How to earn full marks:
- Correctly reading values from the graph (3.0 m and 1.0 m) - 1 mark
- Correct final answer with unit - 1 mark
(ii)
- Measure the maximum displacement from the equilibrium position. $\boxed{\text{Amplitude} = 2.0 \text{ cm}}$ Correctly determines the amplitude from the graph.
How to earn full marks:
- Correct final answer with unit - 1 mark
(c) (i)
Recall the wave equation. $v = f\lambda$ State the wave equation
Substitute the frequency and wavelength into the wave equation. $v = 2.5 \text{ Hz} \times 2.0 \text{ m} = 5.0 \text{ m/s}$ $\boxed{v = 5.0 \text{ m/s}}$ Correctly substitutes frequency and wavelength into the wave equation and gets the correct answer.
How to earn full marks:
- Recall the wave equation $v = f\lambda$ - 1 mark
- Correct substitution and final answer with unit - 1 mark
(d)
State the effect on wavelength. The wavelength will increase.
Relate the change in wavelength to the change in wave speed. Since the wave speed increases, and the frequency remains constant, the wavelength must also increase.

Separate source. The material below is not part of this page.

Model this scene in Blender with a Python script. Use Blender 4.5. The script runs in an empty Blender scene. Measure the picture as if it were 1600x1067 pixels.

Explain the relationship using the wave equation. From the equation $v = f\lambda$, if $v$ increases and $f$ is constant, then $\lambda$ must increase to maintain the equality.
How to earn full marks:
- State "wavelength increases" - 1 mark
- Wave speed increases implies wavelength increases (frequency constant) - 1 mark
- Reference the wave equation $v = f\lambda$ to support the explanation - 1 mark
Common Pitfall: When reading amplitude from a graph, many students use the total vertical distance (from crest to trough) instead of measuring from the equilibrium position. Also, remember that when a wave enters a new medium, its speed and wavelength can change, but its frequency remains constant.